Topband: Fw: Shortened Radial Experiments
Tom Rauch
w8ji at contesting.com
Mon Oct 16 05:17:24 EDT 2006
> The antenna measurements were: 56 ohms with two radials.
> 43 ohms with four radials. 30 ohms with eight radials. 26
> ohms with 16 radials. And, 24 ohms with 32 radials.
>
> One great feature of short radials that everyone seems to
> agree on is that FEWER of them are required. From the
> antenna measurements, you can see that doubling the amount
> of copper (& labor!) resulted in only 2 ohms improvement
> from 16 to 32 radials. My second antenna only has 16
> radials.
>
> My 48' or 49' radials are an efficient match for my 50
> foot verticals, but if I were to have a full-size (135
> foot) vertical, I would still go to resonant tuning. In
> this case, in my soil, the 3/4 wavelength radials would
> probably end up around 3X48' = 144'. (possibly slightly
> shorter due to the second order effect).
Brian,
All those impedance measurements are very nice, but the fact
remains the resistance presented at the base by the radials
has little to do with the loss of the system. Radials can
present a common mode impedance of ten ohms or 50 ohms and
losses can be the same.
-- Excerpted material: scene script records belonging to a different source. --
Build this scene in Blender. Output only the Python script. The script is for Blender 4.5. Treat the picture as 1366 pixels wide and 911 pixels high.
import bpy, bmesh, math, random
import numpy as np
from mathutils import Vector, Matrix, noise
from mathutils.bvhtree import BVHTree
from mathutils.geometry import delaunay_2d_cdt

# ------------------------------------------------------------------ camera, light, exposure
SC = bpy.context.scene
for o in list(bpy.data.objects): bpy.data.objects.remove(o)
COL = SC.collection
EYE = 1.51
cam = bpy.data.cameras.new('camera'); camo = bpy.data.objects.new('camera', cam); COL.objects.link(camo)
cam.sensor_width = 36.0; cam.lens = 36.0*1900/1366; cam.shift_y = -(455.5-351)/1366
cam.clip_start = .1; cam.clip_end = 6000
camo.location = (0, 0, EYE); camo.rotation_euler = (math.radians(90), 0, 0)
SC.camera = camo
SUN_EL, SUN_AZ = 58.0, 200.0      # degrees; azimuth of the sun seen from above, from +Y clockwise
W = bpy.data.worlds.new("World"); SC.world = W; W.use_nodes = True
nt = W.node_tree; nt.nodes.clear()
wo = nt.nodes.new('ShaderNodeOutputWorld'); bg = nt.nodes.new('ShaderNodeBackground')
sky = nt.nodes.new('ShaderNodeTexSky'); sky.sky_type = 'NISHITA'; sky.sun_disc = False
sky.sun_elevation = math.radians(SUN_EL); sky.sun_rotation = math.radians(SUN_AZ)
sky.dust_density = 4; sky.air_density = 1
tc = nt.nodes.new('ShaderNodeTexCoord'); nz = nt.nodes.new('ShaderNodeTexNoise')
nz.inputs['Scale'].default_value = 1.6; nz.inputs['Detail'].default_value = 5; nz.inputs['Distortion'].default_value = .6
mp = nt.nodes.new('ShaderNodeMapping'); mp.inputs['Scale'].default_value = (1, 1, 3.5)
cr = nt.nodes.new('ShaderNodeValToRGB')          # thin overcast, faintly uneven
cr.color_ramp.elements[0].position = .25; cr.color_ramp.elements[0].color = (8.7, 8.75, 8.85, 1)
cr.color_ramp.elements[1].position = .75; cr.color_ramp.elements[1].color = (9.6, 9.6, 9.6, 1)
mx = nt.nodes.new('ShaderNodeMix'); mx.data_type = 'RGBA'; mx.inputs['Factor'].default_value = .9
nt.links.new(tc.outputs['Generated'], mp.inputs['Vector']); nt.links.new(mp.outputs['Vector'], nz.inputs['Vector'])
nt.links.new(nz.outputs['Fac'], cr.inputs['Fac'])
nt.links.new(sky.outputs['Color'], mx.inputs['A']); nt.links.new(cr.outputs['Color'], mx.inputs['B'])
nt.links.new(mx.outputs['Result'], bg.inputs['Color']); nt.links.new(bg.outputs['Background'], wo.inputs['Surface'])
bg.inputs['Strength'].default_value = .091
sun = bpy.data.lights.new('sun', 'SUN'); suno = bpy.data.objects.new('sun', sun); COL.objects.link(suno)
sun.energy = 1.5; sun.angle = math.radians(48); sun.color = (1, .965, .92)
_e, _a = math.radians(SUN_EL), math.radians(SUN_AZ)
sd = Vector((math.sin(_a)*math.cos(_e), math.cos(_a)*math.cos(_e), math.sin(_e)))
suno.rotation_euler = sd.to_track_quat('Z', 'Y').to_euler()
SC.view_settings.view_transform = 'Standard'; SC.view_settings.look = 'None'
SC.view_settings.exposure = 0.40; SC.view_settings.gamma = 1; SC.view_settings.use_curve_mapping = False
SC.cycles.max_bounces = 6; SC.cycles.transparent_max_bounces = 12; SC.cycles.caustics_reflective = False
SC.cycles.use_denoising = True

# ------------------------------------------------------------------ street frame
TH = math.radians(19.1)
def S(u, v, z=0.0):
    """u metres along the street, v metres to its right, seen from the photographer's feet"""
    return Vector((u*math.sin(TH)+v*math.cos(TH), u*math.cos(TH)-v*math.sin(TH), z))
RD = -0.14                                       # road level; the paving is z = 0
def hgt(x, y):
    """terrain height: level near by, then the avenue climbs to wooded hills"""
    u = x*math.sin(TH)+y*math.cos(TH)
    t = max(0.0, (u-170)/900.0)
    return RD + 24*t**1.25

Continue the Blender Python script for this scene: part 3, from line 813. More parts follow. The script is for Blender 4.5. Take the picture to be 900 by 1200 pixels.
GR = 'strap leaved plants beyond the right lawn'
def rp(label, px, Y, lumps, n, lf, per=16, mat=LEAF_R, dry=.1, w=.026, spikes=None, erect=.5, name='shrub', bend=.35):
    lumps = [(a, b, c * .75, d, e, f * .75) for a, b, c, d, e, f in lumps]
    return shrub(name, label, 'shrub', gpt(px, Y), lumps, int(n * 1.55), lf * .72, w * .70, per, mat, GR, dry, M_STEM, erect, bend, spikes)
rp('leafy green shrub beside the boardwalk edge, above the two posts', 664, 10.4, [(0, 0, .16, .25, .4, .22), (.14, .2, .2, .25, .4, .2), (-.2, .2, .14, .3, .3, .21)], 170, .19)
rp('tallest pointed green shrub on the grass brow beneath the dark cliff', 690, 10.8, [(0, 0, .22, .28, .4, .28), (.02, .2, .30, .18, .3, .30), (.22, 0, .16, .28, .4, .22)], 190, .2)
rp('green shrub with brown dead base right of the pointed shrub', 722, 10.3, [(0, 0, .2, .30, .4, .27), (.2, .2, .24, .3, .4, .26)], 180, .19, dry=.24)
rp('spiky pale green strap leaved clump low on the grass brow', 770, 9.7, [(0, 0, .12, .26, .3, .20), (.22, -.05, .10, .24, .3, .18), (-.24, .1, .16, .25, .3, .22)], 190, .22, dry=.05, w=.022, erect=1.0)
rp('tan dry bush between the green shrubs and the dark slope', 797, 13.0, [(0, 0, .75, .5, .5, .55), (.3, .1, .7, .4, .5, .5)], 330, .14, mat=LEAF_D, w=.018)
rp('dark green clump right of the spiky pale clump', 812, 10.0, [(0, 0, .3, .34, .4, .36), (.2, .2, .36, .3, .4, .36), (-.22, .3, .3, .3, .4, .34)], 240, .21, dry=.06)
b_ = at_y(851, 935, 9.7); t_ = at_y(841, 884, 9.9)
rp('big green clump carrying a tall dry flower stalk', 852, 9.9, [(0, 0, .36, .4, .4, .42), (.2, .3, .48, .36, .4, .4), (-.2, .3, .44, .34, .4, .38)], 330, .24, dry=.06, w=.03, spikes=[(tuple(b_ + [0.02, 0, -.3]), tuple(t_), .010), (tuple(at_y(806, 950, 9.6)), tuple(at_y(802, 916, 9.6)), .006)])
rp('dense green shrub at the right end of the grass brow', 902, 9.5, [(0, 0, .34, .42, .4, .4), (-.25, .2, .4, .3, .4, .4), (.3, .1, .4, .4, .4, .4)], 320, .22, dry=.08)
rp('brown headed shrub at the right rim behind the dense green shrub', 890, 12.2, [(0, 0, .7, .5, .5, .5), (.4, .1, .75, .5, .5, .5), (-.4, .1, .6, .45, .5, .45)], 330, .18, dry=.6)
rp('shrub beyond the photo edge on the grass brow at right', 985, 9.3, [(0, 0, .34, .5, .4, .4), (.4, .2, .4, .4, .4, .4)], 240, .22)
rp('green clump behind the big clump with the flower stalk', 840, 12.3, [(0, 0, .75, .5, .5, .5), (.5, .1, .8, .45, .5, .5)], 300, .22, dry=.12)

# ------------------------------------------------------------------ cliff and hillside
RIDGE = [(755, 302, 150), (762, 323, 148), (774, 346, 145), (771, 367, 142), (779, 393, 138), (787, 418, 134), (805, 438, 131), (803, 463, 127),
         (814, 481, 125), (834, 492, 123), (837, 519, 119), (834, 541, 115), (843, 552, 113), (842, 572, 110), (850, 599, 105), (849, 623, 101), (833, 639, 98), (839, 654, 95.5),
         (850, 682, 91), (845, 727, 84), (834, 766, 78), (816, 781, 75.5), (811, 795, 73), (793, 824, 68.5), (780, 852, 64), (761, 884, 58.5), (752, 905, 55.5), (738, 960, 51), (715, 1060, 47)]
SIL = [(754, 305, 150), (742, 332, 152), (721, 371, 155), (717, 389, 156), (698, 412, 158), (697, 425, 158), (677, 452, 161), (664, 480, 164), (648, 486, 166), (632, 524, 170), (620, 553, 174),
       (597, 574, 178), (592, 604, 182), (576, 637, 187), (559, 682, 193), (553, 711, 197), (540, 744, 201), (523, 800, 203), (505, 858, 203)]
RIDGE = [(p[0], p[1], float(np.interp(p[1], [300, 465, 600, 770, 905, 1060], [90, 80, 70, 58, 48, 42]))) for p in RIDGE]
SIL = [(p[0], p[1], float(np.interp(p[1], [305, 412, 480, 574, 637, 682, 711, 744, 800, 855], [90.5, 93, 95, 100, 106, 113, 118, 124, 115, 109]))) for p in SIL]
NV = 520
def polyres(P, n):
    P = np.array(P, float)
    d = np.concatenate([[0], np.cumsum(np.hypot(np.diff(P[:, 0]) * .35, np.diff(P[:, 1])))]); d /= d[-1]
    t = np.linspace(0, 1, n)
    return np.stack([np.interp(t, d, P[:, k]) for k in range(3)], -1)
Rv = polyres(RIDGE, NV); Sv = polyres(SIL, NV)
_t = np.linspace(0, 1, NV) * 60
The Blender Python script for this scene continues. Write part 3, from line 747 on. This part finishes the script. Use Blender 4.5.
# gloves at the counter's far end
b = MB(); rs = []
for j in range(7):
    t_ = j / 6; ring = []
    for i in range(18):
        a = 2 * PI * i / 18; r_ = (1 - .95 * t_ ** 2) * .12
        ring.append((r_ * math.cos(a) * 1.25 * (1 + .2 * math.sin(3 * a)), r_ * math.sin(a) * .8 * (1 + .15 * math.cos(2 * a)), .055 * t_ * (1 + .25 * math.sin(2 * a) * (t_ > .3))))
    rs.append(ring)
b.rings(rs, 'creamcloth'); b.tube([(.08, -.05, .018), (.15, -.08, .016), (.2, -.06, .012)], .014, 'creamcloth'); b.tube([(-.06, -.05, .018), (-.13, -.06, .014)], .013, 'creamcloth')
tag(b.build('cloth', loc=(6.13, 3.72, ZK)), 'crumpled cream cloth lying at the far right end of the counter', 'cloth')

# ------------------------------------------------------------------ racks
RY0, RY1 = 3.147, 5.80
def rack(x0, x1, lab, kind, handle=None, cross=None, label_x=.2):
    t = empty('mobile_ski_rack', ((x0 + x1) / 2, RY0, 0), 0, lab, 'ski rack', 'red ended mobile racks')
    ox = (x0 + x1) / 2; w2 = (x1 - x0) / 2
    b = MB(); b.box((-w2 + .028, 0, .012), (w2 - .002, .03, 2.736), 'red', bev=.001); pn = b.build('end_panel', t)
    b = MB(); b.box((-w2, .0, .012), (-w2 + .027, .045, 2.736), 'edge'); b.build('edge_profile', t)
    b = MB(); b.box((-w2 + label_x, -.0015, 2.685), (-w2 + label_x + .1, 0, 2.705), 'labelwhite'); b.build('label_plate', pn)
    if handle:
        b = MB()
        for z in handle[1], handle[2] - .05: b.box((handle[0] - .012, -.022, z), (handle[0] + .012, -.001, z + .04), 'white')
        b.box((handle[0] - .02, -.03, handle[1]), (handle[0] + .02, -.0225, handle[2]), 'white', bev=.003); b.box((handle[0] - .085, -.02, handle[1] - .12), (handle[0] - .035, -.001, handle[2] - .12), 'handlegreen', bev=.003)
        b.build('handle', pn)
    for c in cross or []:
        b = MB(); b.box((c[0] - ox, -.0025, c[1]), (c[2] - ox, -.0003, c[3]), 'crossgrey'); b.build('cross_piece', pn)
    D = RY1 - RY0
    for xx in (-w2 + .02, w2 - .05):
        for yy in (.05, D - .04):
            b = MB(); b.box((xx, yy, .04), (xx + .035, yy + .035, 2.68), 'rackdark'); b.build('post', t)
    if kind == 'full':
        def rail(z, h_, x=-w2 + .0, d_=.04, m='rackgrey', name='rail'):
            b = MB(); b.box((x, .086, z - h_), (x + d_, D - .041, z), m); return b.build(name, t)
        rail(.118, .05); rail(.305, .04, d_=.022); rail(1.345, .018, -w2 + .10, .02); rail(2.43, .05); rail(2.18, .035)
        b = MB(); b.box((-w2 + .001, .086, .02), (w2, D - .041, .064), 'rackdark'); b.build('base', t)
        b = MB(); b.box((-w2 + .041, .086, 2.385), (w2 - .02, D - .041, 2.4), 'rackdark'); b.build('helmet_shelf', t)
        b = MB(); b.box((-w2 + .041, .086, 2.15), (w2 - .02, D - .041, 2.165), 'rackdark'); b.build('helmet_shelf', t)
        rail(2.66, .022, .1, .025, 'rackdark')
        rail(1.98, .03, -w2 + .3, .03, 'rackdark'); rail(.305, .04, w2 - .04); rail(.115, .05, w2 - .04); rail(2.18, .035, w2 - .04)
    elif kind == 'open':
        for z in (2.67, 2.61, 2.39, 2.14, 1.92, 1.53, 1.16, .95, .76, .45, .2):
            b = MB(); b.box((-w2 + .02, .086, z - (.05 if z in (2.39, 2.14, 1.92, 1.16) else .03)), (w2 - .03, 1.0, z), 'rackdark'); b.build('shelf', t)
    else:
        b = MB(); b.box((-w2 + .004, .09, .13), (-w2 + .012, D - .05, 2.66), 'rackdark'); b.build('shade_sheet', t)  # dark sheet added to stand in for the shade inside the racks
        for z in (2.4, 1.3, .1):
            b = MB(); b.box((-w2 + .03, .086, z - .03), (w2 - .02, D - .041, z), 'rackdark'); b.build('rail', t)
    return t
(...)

As a matter of fact a system with
higher "radial resistance" can have less loss than a system
with lower resistance.
Measurements of field strength also tend to disagree with
the implication radials need only be as long as the vertical
is high and that shorter verticals using efficient loading
systems obtain peak efficiency with fewer and shorter
radials.
As recently as few months ago W7EL and I measured a 40
meter vertical radial system here, and base impedance (when
only the ground system was changed) had no correlation with
measured field strength. Rudy posted a link here to his own
measurements which showed the same thing, and I think it was
N6RK found the same thing. There may be others I can't
recall who chimed in with the same results.